Die FDP als verlässliche Partei der Marktwirtschaft präsentiert Lindner dann auch in der Klimapolitik. Sie soll nach dem Willen des Vorstands ein zentrales Thema des 70. FDP-Parteitages sein. Das Feld wollen die Liberalen nicht den Grünen überlassen, denen Lindner "ökologischen Autoritarismus" vorwirft. Es drohten "tiefe Eingriffe in die individuelle Freiheit" der Bürger, die FDP hingegen setze auf einen effizienten Emissionshandel. Die Klimapolitik, sagt er, sei eben ein Feld für "profilierte Auseinandersetzungen", wobei Lindner nach "pro" eine Kunstpause macht, was ihm Lacher beschert. Lindner hatte den schulstreikenden Schülern empfohlen, die technologischen Feinheiten in der Klimapolitik Profis zu überlassen. Ernst nehme man die Schüler, betont er, indem man ihnen auch widerspreche. Damit überzeugt er womöglich nicht die Fridays-for-Future-Bewegung, einen Saal voller FDP-Delegierte aber hat er damit klar auf seiner Seite. Bei der Wiederwahl ein paar Stunden später erhält der Vorsitzende dann 86,6 Prozent der Stimmen. Lindner ist zufrieden, am Ende ist seine Rechnung aufgegangen.

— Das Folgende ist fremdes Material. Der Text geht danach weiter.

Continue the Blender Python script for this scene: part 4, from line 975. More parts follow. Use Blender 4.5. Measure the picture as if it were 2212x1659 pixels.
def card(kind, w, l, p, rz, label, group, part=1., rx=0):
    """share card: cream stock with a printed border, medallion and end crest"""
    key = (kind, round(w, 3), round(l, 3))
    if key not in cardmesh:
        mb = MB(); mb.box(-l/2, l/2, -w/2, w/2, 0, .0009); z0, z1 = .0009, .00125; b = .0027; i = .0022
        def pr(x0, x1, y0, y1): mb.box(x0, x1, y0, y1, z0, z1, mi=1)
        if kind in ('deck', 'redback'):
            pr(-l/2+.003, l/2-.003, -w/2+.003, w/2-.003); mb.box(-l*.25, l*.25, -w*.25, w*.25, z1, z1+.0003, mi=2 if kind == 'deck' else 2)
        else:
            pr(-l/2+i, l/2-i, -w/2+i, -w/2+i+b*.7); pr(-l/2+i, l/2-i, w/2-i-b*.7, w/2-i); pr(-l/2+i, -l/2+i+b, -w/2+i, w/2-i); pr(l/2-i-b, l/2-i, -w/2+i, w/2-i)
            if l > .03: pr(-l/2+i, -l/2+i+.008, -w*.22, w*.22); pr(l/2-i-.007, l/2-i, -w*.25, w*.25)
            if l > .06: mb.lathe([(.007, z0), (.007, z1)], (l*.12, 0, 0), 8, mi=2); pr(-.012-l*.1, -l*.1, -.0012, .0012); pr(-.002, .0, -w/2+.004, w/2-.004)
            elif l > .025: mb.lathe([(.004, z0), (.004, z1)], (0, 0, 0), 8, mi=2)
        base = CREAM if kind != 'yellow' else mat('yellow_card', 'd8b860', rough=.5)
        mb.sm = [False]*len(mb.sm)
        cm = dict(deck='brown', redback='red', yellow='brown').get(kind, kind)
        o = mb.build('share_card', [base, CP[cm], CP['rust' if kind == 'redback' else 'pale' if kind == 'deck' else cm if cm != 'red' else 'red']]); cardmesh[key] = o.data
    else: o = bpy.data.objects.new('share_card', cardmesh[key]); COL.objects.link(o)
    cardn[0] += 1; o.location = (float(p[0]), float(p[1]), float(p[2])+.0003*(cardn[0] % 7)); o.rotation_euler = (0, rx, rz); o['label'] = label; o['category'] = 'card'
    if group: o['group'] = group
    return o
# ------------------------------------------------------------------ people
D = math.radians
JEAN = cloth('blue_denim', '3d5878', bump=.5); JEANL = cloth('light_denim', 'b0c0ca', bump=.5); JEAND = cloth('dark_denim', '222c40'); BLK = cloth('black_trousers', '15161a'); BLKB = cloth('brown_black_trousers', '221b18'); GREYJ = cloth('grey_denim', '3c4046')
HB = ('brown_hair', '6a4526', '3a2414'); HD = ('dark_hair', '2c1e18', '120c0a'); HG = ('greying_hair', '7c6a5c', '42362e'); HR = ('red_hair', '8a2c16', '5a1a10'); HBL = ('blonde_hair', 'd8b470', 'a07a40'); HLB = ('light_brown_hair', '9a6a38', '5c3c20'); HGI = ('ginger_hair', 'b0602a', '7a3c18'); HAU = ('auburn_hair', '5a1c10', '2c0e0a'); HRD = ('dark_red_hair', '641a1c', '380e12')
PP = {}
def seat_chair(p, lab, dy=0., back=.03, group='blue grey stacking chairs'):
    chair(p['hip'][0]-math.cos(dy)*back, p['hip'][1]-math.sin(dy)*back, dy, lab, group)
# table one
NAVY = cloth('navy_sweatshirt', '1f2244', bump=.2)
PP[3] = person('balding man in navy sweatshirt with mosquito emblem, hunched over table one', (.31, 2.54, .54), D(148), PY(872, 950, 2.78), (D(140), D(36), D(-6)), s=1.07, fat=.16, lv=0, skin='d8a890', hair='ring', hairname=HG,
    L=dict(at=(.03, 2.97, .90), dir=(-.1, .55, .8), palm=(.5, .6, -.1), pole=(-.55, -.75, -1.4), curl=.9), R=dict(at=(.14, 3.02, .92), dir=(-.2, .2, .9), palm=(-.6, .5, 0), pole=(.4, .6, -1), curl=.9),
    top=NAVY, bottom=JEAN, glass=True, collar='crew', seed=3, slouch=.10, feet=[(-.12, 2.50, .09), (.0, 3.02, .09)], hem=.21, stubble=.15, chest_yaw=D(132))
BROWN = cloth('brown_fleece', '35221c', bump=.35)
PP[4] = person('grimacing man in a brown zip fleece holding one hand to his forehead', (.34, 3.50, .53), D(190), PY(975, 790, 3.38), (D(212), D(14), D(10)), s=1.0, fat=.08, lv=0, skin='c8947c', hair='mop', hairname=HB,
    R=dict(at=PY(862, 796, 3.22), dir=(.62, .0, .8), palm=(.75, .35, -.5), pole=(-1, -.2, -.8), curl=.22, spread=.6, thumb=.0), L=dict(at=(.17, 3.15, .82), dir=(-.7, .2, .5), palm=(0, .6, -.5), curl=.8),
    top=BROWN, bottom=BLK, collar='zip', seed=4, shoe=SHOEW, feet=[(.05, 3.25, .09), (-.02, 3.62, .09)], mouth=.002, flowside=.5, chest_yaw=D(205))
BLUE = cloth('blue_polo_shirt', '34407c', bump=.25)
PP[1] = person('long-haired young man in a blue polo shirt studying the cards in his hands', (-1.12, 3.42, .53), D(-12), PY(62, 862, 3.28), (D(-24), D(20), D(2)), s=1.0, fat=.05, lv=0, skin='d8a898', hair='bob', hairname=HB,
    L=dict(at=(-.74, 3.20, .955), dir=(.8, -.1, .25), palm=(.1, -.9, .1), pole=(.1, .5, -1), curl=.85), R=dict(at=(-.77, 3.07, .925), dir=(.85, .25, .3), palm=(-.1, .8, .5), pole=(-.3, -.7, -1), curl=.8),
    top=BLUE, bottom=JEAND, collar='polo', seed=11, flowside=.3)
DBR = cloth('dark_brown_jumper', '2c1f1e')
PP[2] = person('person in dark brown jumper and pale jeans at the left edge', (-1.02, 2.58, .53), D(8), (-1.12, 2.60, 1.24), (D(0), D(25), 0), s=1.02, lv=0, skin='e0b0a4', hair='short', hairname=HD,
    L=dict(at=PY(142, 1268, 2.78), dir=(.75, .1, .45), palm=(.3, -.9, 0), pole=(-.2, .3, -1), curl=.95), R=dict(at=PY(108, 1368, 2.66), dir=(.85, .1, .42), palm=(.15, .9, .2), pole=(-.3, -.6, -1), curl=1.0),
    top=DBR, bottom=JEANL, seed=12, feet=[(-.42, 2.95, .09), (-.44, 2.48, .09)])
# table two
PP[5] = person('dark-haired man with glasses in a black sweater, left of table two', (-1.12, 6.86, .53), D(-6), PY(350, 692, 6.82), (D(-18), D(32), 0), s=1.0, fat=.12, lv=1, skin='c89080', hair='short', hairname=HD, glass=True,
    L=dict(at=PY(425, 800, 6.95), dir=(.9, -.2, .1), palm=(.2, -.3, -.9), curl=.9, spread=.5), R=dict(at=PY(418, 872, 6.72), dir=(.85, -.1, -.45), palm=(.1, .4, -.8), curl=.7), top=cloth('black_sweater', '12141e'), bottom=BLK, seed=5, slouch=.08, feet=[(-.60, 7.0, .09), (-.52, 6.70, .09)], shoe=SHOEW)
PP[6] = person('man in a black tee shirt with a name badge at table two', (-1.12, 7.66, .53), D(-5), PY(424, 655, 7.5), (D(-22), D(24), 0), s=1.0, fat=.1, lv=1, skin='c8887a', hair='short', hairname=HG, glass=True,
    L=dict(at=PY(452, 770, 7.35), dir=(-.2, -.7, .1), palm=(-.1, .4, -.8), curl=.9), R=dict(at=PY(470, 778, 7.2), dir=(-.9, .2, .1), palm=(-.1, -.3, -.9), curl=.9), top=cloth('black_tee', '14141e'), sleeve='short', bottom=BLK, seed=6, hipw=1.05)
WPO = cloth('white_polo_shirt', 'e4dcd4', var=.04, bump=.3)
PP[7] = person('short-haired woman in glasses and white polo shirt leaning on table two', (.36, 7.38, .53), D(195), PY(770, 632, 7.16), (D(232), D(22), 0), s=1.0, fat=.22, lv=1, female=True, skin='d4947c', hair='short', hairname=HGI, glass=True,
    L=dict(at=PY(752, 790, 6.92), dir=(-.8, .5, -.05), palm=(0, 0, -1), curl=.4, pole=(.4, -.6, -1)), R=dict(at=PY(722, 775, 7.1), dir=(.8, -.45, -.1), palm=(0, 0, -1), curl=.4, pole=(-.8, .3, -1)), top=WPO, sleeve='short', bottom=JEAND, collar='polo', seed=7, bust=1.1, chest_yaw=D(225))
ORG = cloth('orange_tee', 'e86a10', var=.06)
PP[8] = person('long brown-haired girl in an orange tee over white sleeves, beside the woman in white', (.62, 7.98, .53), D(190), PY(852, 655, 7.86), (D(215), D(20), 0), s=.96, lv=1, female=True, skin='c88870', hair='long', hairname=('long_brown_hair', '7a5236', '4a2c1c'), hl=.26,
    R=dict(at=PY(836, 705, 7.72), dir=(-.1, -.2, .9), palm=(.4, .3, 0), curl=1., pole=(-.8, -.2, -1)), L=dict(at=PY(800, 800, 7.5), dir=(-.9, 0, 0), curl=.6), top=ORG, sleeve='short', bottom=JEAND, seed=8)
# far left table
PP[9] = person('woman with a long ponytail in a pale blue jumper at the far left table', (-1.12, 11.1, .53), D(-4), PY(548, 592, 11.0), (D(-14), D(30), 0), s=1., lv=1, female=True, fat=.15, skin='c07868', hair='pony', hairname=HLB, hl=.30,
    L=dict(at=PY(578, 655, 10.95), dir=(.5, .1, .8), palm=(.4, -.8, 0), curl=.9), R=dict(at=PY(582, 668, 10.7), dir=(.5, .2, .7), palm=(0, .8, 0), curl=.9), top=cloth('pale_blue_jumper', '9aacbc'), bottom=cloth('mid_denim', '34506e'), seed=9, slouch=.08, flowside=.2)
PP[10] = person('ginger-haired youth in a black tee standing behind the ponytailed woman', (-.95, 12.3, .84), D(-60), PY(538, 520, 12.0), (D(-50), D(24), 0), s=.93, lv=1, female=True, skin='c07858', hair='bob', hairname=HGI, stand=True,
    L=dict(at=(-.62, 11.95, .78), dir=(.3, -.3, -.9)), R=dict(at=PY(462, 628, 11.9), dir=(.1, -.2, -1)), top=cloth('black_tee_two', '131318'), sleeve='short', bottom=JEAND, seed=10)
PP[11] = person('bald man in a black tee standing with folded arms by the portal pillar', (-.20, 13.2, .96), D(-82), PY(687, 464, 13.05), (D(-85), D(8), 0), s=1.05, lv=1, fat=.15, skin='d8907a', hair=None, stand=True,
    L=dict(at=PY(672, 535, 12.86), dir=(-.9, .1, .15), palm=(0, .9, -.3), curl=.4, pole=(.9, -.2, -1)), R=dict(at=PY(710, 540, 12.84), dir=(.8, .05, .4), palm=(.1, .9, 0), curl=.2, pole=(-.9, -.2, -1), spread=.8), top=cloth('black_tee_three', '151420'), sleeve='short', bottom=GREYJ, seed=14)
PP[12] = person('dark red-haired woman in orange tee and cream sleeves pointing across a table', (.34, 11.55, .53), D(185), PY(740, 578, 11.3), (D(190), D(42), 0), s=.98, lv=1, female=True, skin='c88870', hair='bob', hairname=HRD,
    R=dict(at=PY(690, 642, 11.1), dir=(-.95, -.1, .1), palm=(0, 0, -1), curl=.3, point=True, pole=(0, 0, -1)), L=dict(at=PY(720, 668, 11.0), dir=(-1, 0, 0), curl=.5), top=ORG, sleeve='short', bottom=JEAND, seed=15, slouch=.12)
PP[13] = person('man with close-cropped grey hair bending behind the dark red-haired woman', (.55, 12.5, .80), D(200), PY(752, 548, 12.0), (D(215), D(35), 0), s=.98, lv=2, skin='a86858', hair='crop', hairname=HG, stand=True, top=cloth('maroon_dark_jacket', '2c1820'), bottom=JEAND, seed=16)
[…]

Das gilt erst recht, als es um die Wahl der neuen Generalsekretärin geht. Die FDP sei zwar nicht die größte Partei, "aber ganz bestimmt die optimistischste", verbreitet Teuteberg Enthusiasmus. Mit Erfolg. 92,8 Prozent wählen die 38-jährige Ostdeutsche zur Nachfolgerin von Nicola Beer. Diese ist es, die von der Partei abgestraft wird. Nur 58,5 Prozent der Delegierten wählen die Europa-Spitzenkandidatin zur Vizevorsitzenden.